Below are entries. Give back exactly the lines from the one containing "1081 pixels high." through the one containing "from math import sin, cos, pi, radians, sqrt", inclusive, without the pictures.

··········

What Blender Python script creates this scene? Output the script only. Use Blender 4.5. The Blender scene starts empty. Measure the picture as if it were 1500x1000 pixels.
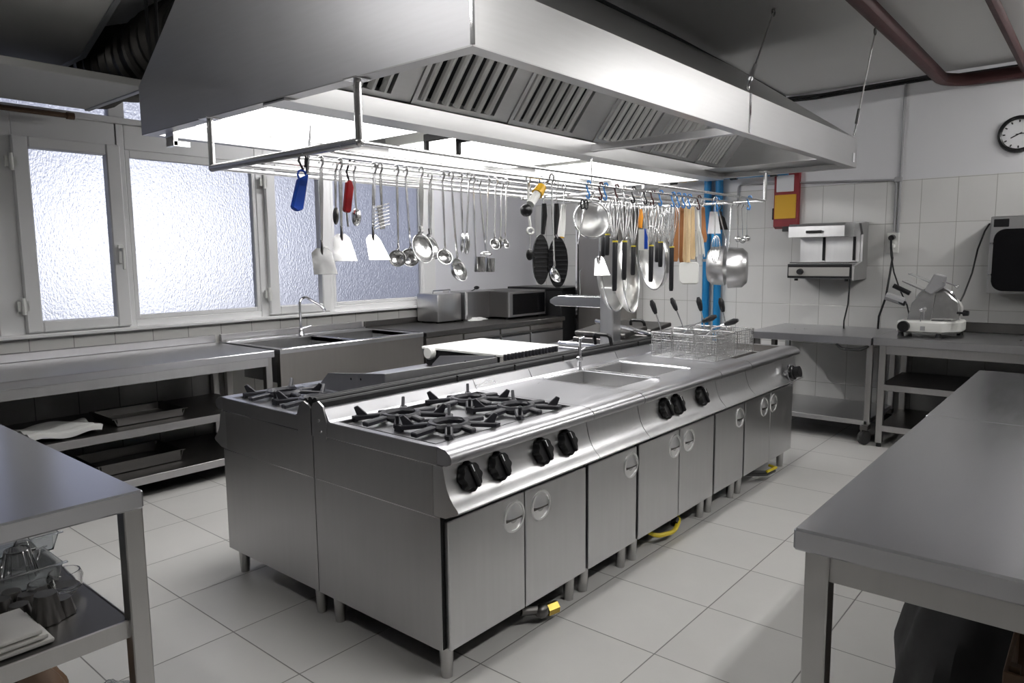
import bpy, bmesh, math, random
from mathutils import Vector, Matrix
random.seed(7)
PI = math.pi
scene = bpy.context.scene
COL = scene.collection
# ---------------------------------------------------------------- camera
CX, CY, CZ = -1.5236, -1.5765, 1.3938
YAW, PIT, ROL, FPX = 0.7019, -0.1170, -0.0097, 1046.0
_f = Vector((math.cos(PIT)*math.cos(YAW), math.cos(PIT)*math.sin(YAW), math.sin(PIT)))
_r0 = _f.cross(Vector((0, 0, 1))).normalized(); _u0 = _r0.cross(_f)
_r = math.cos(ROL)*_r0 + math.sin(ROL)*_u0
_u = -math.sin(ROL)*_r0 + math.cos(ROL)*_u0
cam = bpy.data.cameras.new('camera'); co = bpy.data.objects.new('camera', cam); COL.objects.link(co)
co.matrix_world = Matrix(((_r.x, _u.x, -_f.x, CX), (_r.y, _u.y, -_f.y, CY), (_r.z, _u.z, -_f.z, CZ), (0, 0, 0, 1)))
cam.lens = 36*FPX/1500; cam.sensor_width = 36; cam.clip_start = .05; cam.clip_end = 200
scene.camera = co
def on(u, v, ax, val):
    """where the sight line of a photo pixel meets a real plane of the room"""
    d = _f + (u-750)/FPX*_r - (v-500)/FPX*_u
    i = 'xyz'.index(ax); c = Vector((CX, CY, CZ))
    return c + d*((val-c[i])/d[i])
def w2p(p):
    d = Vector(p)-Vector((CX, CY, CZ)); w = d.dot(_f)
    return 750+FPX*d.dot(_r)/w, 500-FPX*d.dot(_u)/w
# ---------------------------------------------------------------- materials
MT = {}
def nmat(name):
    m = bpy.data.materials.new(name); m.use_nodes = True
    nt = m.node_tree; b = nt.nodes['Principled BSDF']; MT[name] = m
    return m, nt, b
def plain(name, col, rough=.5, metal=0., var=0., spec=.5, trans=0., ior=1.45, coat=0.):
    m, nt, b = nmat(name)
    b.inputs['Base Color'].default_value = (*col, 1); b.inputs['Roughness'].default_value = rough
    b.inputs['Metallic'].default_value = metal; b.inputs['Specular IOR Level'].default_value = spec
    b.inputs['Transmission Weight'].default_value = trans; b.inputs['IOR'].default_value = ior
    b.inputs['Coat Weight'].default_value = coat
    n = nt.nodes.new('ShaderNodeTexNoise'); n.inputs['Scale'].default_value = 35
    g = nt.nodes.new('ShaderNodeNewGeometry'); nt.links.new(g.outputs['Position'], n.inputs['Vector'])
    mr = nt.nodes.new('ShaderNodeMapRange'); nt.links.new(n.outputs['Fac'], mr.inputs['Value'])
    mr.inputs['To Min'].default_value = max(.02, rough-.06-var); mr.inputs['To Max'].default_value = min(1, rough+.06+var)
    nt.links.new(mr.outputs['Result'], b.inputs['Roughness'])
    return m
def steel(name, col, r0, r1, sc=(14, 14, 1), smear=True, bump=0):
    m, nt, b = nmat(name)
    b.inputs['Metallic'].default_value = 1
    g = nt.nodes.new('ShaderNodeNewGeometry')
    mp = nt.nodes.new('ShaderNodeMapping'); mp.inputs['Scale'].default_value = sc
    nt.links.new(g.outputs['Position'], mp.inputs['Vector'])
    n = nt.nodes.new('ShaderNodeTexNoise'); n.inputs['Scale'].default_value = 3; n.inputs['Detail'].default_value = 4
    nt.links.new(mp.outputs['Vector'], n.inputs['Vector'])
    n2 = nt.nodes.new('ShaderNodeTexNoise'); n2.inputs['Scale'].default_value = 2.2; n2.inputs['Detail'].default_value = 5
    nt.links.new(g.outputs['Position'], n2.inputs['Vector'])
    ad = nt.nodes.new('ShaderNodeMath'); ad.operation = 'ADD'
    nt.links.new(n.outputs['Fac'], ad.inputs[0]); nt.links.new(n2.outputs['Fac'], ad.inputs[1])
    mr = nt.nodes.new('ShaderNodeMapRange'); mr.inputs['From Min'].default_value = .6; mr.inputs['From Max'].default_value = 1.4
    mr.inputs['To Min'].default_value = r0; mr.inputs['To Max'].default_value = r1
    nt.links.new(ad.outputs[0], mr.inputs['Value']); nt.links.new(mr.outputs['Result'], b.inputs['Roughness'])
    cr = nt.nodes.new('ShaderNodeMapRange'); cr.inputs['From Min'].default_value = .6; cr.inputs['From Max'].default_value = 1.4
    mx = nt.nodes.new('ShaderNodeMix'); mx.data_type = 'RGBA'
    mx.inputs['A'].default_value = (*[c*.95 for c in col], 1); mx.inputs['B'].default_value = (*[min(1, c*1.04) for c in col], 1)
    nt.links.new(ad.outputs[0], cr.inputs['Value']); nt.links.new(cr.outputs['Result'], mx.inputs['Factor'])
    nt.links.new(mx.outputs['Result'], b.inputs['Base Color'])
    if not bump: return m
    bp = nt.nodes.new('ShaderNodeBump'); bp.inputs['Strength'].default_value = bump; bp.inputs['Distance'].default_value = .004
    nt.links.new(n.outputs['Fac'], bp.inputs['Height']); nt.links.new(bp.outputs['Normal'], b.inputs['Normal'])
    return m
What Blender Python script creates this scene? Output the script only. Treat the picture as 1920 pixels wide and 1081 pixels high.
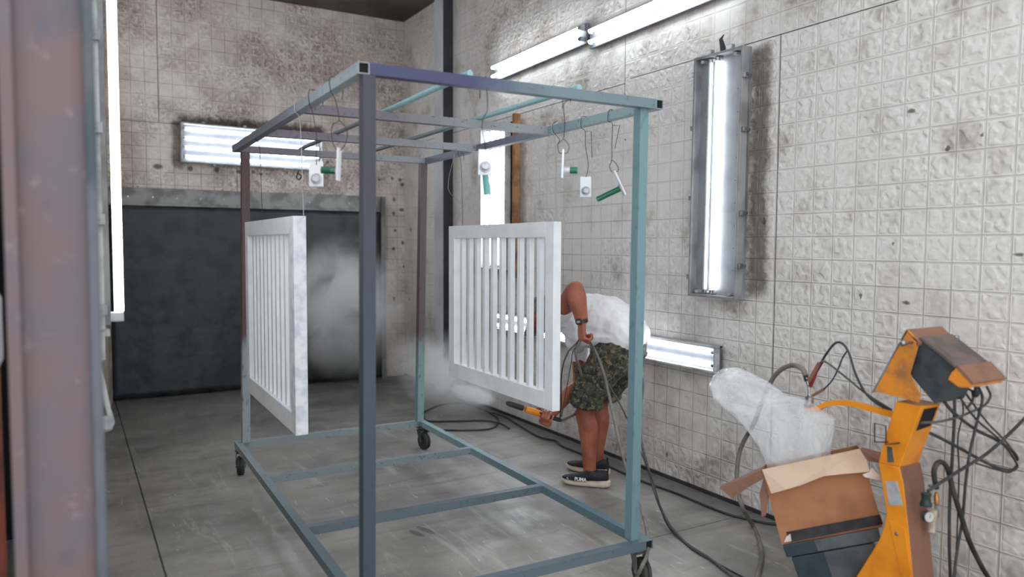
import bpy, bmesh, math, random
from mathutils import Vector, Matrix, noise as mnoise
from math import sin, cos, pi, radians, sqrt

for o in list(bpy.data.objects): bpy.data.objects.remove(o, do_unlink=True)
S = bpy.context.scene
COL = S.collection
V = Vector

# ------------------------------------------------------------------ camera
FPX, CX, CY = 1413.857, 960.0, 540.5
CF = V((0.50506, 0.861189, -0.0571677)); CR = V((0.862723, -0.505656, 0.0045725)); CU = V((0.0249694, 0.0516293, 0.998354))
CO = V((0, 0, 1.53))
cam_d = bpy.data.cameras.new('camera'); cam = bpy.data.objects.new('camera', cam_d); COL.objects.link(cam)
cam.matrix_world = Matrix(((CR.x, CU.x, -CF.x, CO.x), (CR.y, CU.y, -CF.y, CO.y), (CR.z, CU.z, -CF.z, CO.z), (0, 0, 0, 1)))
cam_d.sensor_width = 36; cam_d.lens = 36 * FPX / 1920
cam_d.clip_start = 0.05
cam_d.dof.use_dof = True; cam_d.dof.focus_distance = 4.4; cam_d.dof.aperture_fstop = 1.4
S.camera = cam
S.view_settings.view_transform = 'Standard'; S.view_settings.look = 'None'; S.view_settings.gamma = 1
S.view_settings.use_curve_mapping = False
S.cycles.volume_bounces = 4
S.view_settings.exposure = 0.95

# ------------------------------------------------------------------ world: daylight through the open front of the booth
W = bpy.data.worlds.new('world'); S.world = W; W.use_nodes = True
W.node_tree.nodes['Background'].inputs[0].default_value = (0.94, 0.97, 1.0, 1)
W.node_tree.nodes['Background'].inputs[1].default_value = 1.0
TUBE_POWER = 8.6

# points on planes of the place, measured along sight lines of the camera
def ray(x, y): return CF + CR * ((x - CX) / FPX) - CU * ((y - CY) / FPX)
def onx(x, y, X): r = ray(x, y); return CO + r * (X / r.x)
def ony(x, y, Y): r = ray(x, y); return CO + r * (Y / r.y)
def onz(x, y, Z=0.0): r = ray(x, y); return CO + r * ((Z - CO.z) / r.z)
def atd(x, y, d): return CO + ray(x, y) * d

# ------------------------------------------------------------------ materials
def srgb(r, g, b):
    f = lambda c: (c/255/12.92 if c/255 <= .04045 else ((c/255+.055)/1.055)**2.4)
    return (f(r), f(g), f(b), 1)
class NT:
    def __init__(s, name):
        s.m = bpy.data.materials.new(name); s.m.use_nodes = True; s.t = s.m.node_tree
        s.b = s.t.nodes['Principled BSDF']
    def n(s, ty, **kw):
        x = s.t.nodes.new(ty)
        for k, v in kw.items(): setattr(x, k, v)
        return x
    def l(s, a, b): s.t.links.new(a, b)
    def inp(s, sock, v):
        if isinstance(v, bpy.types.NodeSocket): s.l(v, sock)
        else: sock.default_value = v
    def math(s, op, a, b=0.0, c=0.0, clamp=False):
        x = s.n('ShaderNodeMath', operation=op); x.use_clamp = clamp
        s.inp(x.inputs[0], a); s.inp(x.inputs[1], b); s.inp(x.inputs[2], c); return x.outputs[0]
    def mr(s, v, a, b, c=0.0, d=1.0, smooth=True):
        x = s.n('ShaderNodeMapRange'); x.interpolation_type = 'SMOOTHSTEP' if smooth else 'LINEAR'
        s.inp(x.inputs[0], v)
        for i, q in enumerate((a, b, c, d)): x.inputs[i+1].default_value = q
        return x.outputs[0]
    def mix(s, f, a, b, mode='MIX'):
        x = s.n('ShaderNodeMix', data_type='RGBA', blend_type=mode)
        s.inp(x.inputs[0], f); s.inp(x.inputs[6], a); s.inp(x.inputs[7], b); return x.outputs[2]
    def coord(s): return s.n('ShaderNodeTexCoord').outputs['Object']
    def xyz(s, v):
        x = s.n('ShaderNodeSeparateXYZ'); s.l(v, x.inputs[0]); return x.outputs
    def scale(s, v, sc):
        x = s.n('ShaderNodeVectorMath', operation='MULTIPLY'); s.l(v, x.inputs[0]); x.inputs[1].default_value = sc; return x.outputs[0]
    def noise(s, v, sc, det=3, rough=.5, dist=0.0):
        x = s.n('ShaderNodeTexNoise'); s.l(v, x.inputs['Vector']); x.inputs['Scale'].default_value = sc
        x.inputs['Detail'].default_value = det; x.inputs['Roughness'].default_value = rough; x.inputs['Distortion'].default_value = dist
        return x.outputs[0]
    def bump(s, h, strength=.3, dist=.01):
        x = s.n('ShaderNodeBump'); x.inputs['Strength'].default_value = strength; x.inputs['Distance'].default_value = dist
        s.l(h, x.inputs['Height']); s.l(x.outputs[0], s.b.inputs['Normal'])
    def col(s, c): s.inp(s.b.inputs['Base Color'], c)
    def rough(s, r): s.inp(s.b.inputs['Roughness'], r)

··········

_EXPECTED ANSWER_:
What Blender Python script creates this scene? Output the script only. Treat the picture as 1920 pixels wide and 1081 pixels high.
import bpy, bmesh, math, random
from mathutils import Vector, Matrix, noise as mnoise
from math import sin, cos, pi, radians, sqrt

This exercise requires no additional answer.